§ **Task to complete**
Starting from the top of the material, restate each line exactly until the line that contains "COL = SC.collection", which is also copied. Pictures are excluded.

------

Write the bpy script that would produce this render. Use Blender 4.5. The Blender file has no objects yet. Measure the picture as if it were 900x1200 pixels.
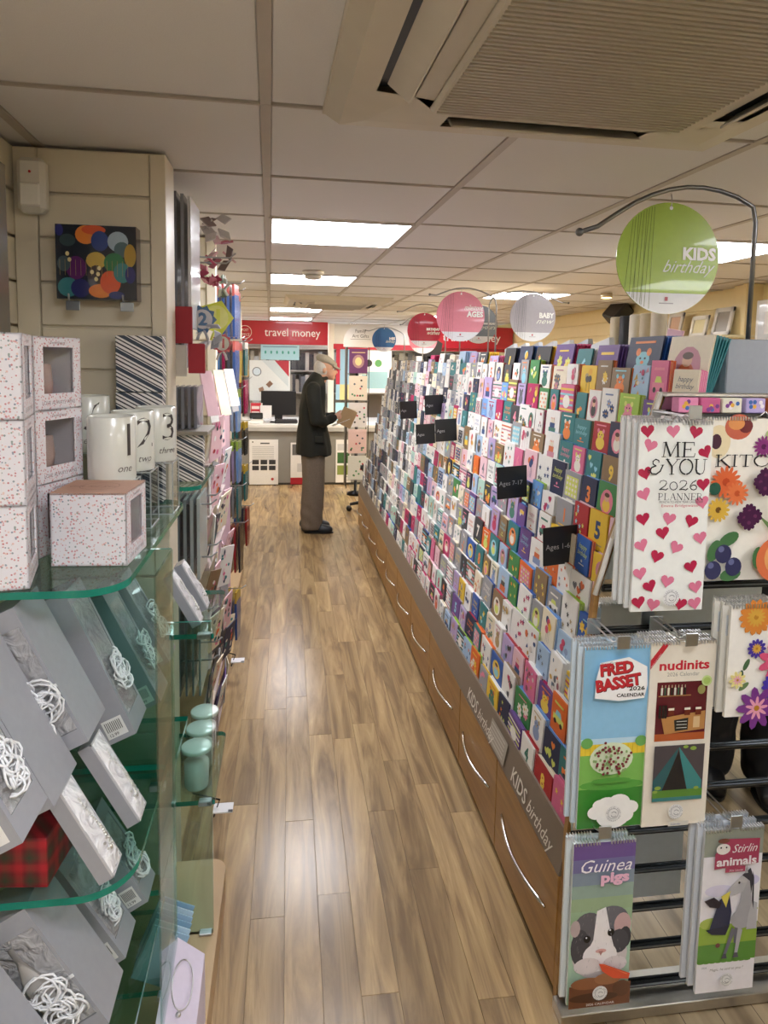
import bpy, math, random
from math import sin, cos, pi, radians as R
from mathutils import Matrix, Vector, Euler
random.seed(7)
SC = bpy.context.scene
COL = SC.collection

# ---------------------------------------------------------------- camera, exposure, world
EYE = 1.65
F, PX, PY, PITCH, ROLL, YAW = 800., 450., 500., .097, .018, .1398
def _ray(px, py):
    cr, sr = cos(ROLL), sin(ROLL)
    a, b = px-PX, py-PY
    X = cr*a+sr*b; U = sr*a-cr*b
    cp, sp = cos(PITCH), sin(PITCH)
    yr = cp*F+sp*U; z = -sp*F+cp*U
    c, s = cos(YAW), sin(YAW)
    return Vector((c*X+s*yr, -s*X+c*yr, z))
_o = _ray(PX, PY); _r = _ray(PX+1, PY)-_o; _u = _ray(PX, PY-1)-_o; _f = _o/F
cam = bpy.data.objects.new('camera', bpy.data.cameras.new('camera'))
COL.objects.link(cam)
cam.matrix_world = Matrix(((_r[0], _u[0], -_f[0], 0), (_r[1], _u[1], -_f[1], 0), (_r[2], _u[2], -_f[2], EYE), (0, 0, 0, 1)))
cam.data.sensor_width = 36; cam.data.sensor_fit = 'AUTO'
cam.data.lens = F/1200*36
cam.data.shift_y = -100/1200
cam.data.clip_start = .02
SC.camera = cam
SC.view_settings.view_transform = 'Standard'; SC.view_settings.look = 'None'
SC.view_settings.exposure = 1.13; SC.view_settings.gamma = 1
SC.cycles.transparent_max_bounces = 24
SC.cycles.max_bounces = 8
w = bpy.data.worlds.new('world'); SC.world = w; w.use_nodes = True
w.node_tree.nodes['Background'].inputs[0].default_value = (.8, .85, .9, 1)
w.node_tree.nodes['Background'].inputs[1].default_value = .3
PANEL_POWER = 11.0     # radiance of the ceiling light panels
SPOT_WARM = 14.0

# ---------------------------------------------------------------- materials
def srgb(c):
    if isinstance(c, str):
        c = tuple(int(c[i:i+2], 16)/255 for i in (0, 2, 4))
    return tuple(((x/12.92) if x <= .04045 else ((x+.055)/1.055)**2.4) for x in c[:3])+(1,)
MATS = {}
def newmat(name):
    m = bpy.data.materials.new(name); m.use_nodes = True
    MATS[name] = m
    return m, m.node_tree.nodes, m.node_tree.links, m.node_tree.nodes['Principled BSDF']
def noise(nodes, links, scale, detail=3, coord='Object', rough=.5, mapscale=None, rnd=False):
    tc = nodes.new('ShaderNodeTexCoord'); n = nodes.new('ShaderNodeTexNoise')
    n.inputs['Scale'].default_value = scale; n.inputs['Detail'].default_value = detail; n.inputs['Roughness'].default_value = rough
    mp = nodes.new('ShaderNodeMapping')
    links.new(tc.outputs[coord], mp.inputs['Vector'])
    if mapscale: mp.inputs['Scale'].default_value = mapscale
    if rnd:
        oi = nodes.new('ShaderNodeObjectInfo'); cx = nodes.new('ShaderNodeCombineXYZ'); mu = nodes.new('ShaderNodeMath'); mu.operation = 'MULTIPLY'; mu.inputs[1].default_value = 37
        links.new(oi.outputs['Random'], mu.inputs[0])
        for i in range(3): links.new(mu.outputs[0], cx.inputs[i])
        links.new(cx.outputs[0], mp.inputs['Location'])
    links.new(mp.outputs[0], n.inputs['Vector'])
    return n
def ramp(nodes, links, fac, stops):
    r = nodes.new('ShaderNodeValToRGB'); e = r.color_ramp.elements
    while len(e) < len(stops): e.new(.5)
    for i, (p, c) in enumerate(stops): e[i].position = p; e[i].color = srgb(c)
    links.new(fac, r.inputs[0]); return r
def bump(nodes, links, height, b, strength=.2, dist=.002):
    n = nodes.new('ShaderNodeBump'); n.inputs['Strength'].default_value = strength; n.inputs['Distance'].default_value = dist
    links.new(height, n.inputs['Height']); links.new(n.outputs[0], b.inputs['Normal'])
def vmat(name, rough=.5, metal=0, coat=0, var=.08, trans=0, scale=60):
    m, N, L, b = newmat(name)
    at = N.new('ShaderNodeAttribute'); at.attribute_name = 'Col'
    n = noise(N, L, scale, 2)
    mr = N.new('ShaderNodeMapRange'); mr.inputs[3].default_value = 1-var; mr.inputs[4].default_value = 1+var*.4
    L.new(n.outputs[0], mr.inputs[0])
    mx = N.new('ShaderNodeVectorMath'); mx.operation = 'SCALE'
    L.new(at.outputs['Color'], mx.inputs[0]); L.new(mr.outputs[0], mx.inputs['Scale'])
    L.new(mx.outputs[0], b.inputs['Base Color'])
    b.inputs['Roughness'].default_value = rough; b.inputs['Metallic'].default_value = metal
    b.inputs['Coat Weight'].default_value = coat
    return m
PAPER = vmat('printed_paper', .55); GLOSSY = vmat('glossy_card', .25, coat=.3); PLASTIC = vmat('plastic', .4, var=.05)
METAL = vmat('metal', .3, 1.0, var=.12); PAINT = vmat('painted_board', .5, var=.06, scale=14); FABRIC = vmat('fabric', .9, var=.3, scale=90)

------

§ **Solution to this task**
Write the bpy script that would produce this render. Use Blender 4.5. The Blender file has no objects yet. Measure the picture as if it were 900x1200 pixels.
import bpy, math, random
from math import sin, cos, pi, radians as R
from mathutils import Matrix, Vector, Euler
random.seed(7)
SC = bpy.context.scene
COL = SC.collection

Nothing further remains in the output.